>>3374We know what BAP means by "the right of the stronger and better" just like we know what Sam Hyde means by "real Americans", but that doesn't make it coherent. I'll apply that same distinction I used in
>>3385 between the truth and the political formulas here.
As a political formula, no one has ever really said "we are the best by nature therefore we rule". Even the Nazis (which BAP incorrectly calls unphilosophical) didn't use that as their political formula. Their political formula was "nature knows of no right but that of the stronger and better *therefore we as a society must become stronger and better*, following the methods and laws of nature (struggle, selection, breeding, etc) as taught by Adolf Hitler". The political formula was that the Nazis ruled because they were the best for this necessary job, not just because they were strong. Their power was in fact largely based on strength and brutality but that was not the legitimacy narrative. BAP gets this mixed around the way he always seems to on this topic.
He's right that Trump, Bolsonaro are held back by this legitimacy narrative stuff, often including the insanity of actually believing it. But again I think he's failing to see the distinction between what you believe internally and how you justify yourself to the rest of the world (who you do in fact have to make some peace with). The mistake of the Nazis likewise was in going full Critias on foreign policy: "the right of the stronger and better" is hardly comforting to one's neighbors. Trump et al can't just go goblin mode not because they are cucked in their minds but because there is no such working strategy.
This mixup is an ancient issue for philosophy. Thrasymachus (Greek BAP) starts Plato's republic with "the right of the stronger", Plato has Socrates poke a bunch of holes in it, and the rest of Plato's whole project is trying to get philosophers to properly make the distinction between truth and political legitimacy.
As a matter of truth "the right of the stronger" is of course just true. This is the basis of all of life and all relations between man. But it's also a tautology: if the masses conspire with the priests to come up with some lies to bamboozle and enslave "the stronger and better" (as idealized by the philosophers), as far as nature is concerned that is still the rule of the strong. The system of moralistic lies created by the masses and their priests is stronger. But of course this doesn't satisfy the philosophers because what they actually mean is a particular transcendent ideal of man as the product of great breeding for beauty, health, strength, genius, civilization, etc. This man has great "physis" (physique) but is not always favored by "physis" (physical nature or in this case political nature). In particular, he seems to be favored in pre-civilized times but creates a civilization which becomes taken over by decadence to his detriment. This is the central problem in philosophy: how to recover the breeding environment of idealized man in such a way that it remains robustly favored by nature including political nature. BAP's program amounts to ignoring political nature.
He's right again when saying you can only rely on your friends organized into philosophical fraternities (which he vulgarizes as "mafias") and must not have any faith in the exhausted nations and their taboos.
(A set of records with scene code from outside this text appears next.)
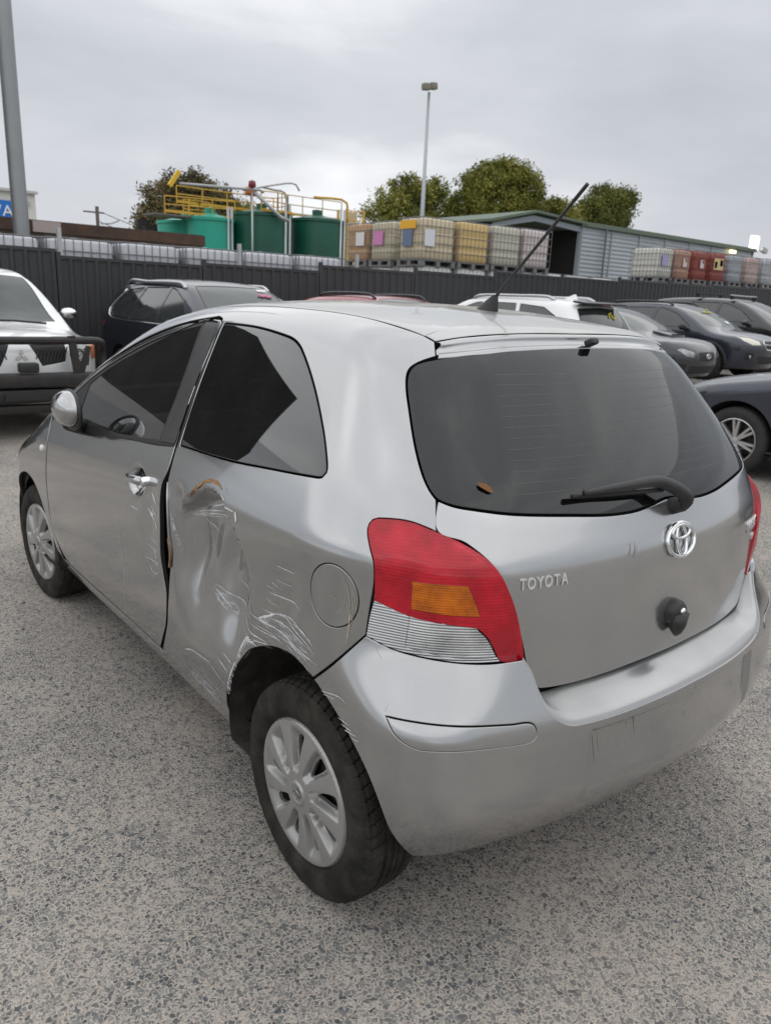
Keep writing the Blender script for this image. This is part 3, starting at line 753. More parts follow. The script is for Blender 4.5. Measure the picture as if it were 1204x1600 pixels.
flap = put('fuel_flap', panel_arrays(CU, fuel_loop, (), .012, dent_side, gap=.001), M_SILVER, quarter)
M_QSEAL = M_SEAL_SHADE
for s in (0, 1):
    g = put('quarter_window', panel_arrays(CU, qwin_o, (), .02, off=.003, gap=.004), M_QGLASS, car, s)

door_o = spline_loop(OUT['door']); door_c = spline_loop(OUT['door_clean'])
dlo_o = spline_loop(OUT['dlo']); dgl_o = spline_loop(OUT['dglass']); bpl_o = spline_loop(OUT['bpillar'])
doors = []
for s in (0, 1):
    d = put('door', panel_arrays(CU, door_c if s else door_o, [dlo_o], .014 if not s else .03, bowl_only if s else dent_door), M_SILVER, car, s)
    doors.append(d)
    put('window_surround', panel_arrays(CU, dlo_o, [dgl_o], .03, off=.005, gap=.0, depth=.012), M_SEAL_SHADE, d, s)
    put('door_glass', panel_arrays(CU, dgl_o, (), .03, off=.008, gap=.0), M_GLASS, d, s)
    put('pillar_trim', panel_arrays(CU, bpl_o, (), .03, off=.001, gap=.002), pmat('pillar_black', (.022, .022, .023), .38, noise=(14, .5, (.05, .05, .05))), d, s)
    # handle: bar, key barrel
    hb = MB().tube([sidept(1.098, .922)[:1] + (sidept(1.098, .922)[1] - .006, .922), (1.07, .838, .929), (1.02, .846, .934), (.965, .846, .938), (.935, .840, .941)], [.010, .0145, .016, .016, .014], 12)
    kb = MB().lathe([(0, .012), (.010, .012), (.0145, .010), (.0155, .006), (.017, 0), (.017, -.02)], 20, 'y', Matrix.Translation((.925, .840, .942)))
    if s:
        hb.V = [(a, -b, c) for a, b, c in hb.V]; kb.V = [(a, -b, c) for a, b, c in kb.V]
    h = hb.build('door_handle', M_SILVER, d, True)
    kb.build('key_lock', M_CHROME if not s else M_SILVER, h, True)
    # wing mirror, folded back against the window
    V = []; F = []
    nu, nv = 28, 18
    for i in range(nv + 1):
        ph = math.pi * i / nv
        for j in range(nu):
            th = 2 * math.pi * j / nu
            sx, sy, sz = math.cos(ph), math.sin(ph) * math.cos(th), math.sin(ph) * math.sin(th)
            k_ = 1 - .12 * sx
            V.append((1.590 + .115 * sx, .880 + (.058 * sy if sy > 0 else .030 * sy) * k_, 1.098 + .074 * (sz if sz > 0 else .88 * sz) * k_))
    for i in range(nv):
        for j in range(nu):
            j2 = (j + 1) % nu
            F.append((i * nu + j, i * nu + j2, (i + 1) * nu + j2, (i + 1) * nu + j))
    sg = -1 if s else 1
    mo = mesh_obj('wing_mirror', [(a, sg * b, c) for a, b, c in V], F, M_SILVER, d)
    st = MB().tube([(1.72, sg * .775, 1.00), (1.70, sg * .82, 1.015), (1.66, sg * .86, 1.03)], [.036, .034, .030], 10)
    st.build('mirror_stalk', M_BLACK, mo, True)
    rm = MB().tube([(1.590 + .116 * math.cos(a), sg * .868, 1.095 + .073 * math.sin(a)) for a in np.linspace(0, 2 * math.pi, 32, endpoint=False)], .009, 8, True)
    rm.build('mirror_rim', M_BLACK, mo, True)

roof_half = [list(toppt(-.0, 0)) + [1]] + [list(p) for p in OUT['roof_rear'][::-1]]
roof_half[-1] = roof_half[-1][:3] + [1]
roof_half += [list(toppt(x, .493)) for x in (.045, .214, .506)] + [list(toppt(.8, .487)), list(toppt(1.1, .484)), list(toppt(1.29, .49)) + [1], list(toppt(1.30, .25)), list(toppt(1.305, 0)) + [1]]
put('roof', panel_arrays(CU, spline_loop(full(roof_half)), (), .022, depth=.012), M_SILVER_ROOF, car)
# spoiler: roof continuation to the lip, then a concave face down to the glass
lip = [list(p) for p in OUT['lip'][::-1]]
lip[-1] = lip[-1][:3]
sp_half = [list(toppt(-.003, 0)) + [1]] + [list(p) for p in OUT['roof_rear'][::-1]]
sp_half[-1] = sp_half[-1][:3] + [1]
sp_half += [lip[-1] + [1]] + lip[-2::-1] + [[-.132, 0, 1.496, 1]]
spo = put('spoiler', panel_arrays(CU, spline_loop(full(sp_half)), (), .02, off=-.004, depth=.010), M_SILVER_ROOF, car)
def full_line(half):  # centre -> edge, returned right edge -> left edge
    half = [list(p) for p in half]
    return spline_loop([[p[0], -p[1], p[2]] for p in half[:0:-1]] + half, .02, False)
lipL = full_line([[-.134, 0, 1.495]] + [[p[0] - .002, p[1], p[2] - .001] for p in lip])
gtopL = full_line([[-.186, 0, 1.464], [-.175, .288, 1.458], [-.160, .414, 1.448], [-.121, .500, 1.438]])
def resample(P, n):
    P = np.asarray(P); s = np.r_[0, np.cumsum(np.linalg.norm(np.diff(P, axis=0), axis=1))]
    t = np.linspace(0, s[-1], n)
    return np.stack([np.interp(t, s, P[:, i]) for i in range(3)], 1)
lipL, gtopL = resample(lipL, 60), resample(gtopL, 60)
V = []; F = []
prof = [(0, 0, 0), (.04, -.016, .0015), (.10, -.020, -.001), (.25, -.012, -.002), (.5, .002, -.003), (.8, .004, -.002), (.9, -.004, .000), (1.0, .0, -.004)]
for t, dx, dz in prof:
    for a, b in zip(lipL, gtopL):
        p = a * (1 - t) + b * t
        V.append((p[0] + dx, p[1], p[2] + dz))
for k in range(len(prof) - 1):
    for i in range(59): F.append((k * 60 + i, k * 60 + i + 1, (k + 1) * 60 + i + 1, (k + 1) * 60 + i))
mesh_obj('spoiler_face', V, F, M_SILVER_BUMP, spo)
MB().box((-.192, 0, 1.478), (.030, .034, .018), Matrix.Rotation(R(25), 3, 'Y'), .006).build('washer_nozzle', M_BLACK, spo, 'auto')

gl_o = spline_loop(full(OUT['glass']))
rg = put('rear_window', panel_arrays(CU, gl_o, (), .022, off=.003, gap=.004), M_RGLASS, car)
hatch_o = spline_loop(full(OUT['hatch']))
hatch = put('tailgate', panel_arrays(CU, hatch_o, (), .016, gap=.0025), M_SILVER_GATE, car)

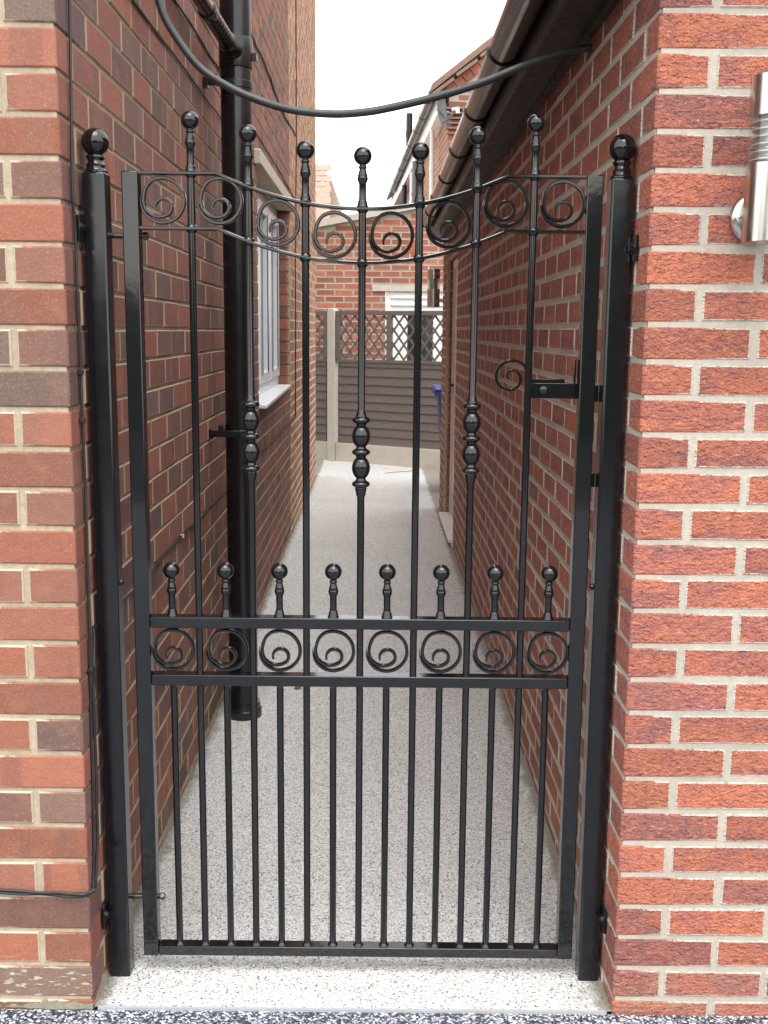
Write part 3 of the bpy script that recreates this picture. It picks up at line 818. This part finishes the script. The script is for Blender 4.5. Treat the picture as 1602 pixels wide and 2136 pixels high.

This is both pragmatically true and a correct application of the philosopher's "atheism". But the central problem for these fraternities remains the problem of finding a *legitimate* path for the city that actually favors idealized higher man in practice, which may or may not favor him in rhetoric. LKY and Bukele show that much is possible, but in both cases they succeed by finding effective legitimacy formulas, and in neither case is it "muh strength".